- [DATA LINES]
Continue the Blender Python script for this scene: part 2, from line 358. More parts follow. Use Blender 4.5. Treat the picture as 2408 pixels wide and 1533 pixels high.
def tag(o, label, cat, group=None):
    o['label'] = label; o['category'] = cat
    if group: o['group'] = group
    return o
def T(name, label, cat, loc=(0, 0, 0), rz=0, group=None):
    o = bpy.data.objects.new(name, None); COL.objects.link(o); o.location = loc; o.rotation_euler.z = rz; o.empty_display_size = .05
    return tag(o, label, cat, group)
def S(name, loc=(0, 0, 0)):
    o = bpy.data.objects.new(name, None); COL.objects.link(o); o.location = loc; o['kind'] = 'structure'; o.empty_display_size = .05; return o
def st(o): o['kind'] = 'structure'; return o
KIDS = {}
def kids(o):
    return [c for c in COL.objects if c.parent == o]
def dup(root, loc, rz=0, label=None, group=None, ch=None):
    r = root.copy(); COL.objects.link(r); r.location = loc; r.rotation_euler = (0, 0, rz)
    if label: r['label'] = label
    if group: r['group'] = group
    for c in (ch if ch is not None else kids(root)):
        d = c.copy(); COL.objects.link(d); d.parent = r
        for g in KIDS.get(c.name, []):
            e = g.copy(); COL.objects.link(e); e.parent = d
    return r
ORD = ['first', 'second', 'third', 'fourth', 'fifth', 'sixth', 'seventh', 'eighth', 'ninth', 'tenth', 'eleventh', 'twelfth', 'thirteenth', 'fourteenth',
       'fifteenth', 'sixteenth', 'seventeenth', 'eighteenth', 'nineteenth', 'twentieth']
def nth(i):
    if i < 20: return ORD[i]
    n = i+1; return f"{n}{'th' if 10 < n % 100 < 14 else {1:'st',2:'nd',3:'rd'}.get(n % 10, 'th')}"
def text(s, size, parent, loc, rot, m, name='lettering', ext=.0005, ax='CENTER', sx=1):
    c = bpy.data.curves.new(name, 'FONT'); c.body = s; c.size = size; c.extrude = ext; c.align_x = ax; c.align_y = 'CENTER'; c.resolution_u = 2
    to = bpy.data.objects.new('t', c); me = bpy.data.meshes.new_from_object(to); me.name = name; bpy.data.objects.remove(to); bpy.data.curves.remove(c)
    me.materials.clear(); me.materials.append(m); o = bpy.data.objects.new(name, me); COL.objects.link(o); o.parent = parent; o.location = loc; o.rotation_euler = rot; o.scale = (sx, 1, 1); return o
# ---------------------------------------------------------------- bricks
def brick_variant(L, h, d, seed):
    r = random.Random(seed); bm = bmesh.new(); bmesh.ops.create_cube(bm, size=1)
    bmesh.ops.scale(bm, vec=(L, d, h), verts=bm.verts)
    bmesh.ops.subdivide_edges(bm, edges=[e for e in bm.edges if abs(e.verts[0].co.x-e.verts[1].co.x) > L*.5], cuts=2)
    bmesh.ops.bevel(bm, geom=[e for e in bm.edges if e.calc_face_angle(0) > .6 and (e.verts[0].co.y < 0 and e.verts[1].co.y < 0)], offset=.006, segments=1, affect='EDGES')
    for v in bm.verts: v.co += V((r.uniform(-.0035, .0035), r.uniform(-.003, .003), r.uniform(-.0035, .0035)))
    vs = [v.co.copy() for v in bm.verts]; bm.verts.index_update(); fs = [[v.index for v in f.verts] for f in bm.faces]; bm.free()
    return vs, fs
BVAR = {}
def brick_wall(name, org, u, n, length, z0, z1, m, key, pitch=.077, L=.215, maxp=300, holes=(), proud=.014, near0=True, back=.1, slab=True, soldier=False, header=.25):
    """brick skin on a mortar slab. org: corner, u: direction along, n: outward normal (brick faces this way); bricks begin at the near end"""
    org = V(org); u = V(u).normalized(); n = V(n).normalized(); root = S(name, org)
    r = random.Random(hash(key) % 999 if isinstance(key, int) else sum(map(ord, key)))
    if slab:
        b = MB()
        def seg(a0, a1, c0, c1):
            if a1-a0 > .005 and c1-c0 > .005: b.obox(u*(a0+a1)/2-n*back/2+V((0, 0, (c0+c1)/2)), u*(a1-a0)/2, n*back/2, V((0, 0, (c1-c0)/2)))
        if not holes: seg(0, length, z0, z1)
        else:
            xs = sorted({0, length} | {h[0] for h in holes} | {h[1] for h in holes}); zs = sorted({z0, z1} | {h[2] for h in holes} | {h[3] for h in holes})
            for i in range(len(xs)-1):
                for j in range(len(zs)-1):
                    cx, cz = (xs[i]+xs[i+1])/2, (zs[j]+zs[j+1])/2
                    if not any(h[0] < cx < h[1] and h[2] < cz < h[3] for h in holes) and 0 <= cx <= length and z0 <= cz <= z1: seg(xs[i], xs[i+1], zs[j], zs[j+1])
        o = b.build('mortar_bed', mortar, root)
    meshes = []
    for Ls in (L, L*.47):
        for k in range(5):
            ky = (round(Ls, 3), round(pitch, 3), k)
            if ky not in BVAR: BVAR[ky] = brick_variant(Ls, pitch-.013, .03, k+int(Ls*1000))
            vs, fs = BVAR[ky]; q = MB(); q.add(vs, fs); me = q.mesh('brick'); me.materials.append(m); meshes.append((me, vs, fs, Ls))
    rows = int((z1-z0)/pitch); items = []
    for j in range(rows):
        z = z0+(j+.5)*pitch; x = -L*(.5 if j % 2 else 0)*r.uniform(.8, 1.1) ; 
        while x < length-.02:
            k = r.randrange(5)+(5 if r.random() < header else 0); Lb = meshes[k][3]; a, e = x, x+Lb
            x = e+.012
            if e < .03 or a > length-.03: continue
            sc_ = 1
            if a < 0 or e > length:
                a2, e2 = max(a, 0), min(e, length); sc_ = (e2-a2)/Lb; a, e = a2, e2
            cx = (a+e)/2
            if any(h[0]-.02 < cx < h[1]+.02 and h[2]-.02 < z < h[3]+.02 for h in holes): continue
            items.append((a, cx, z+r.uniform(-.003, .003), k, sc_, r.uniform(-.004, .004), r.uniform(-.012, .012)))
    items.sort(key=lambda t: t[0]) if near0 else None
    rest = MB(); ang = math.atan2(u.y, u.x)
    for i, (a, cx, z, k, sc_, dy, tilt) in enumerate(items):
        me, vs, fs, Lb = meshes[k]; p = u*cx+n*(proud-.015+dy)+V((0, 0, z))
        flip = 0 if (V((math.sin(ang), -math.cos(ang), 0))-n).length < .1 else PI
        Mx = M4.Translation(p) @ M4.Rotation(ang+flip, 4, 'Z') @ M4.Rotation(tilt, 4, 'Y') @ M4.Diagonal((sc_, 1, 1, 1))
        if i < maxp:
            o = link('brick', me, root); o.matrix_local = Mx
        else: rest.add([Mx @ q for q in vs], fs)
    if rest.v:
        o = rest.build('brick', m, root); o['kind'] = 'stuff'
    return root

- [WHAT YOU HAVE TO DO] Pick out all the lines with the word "this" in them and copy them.

- [EXERCISE OUTPUT]
Continue the Blender Python script for this scene: part 2, from line 358. More parts follow. Use Blender 4.5. Treat the picture as 2408 pixels wide and 1533 pixels high.
    """brick skin on a mortar slab. org: corner, u: direction along, n: outward normal (brick faces this way); bricks begin at the near end"""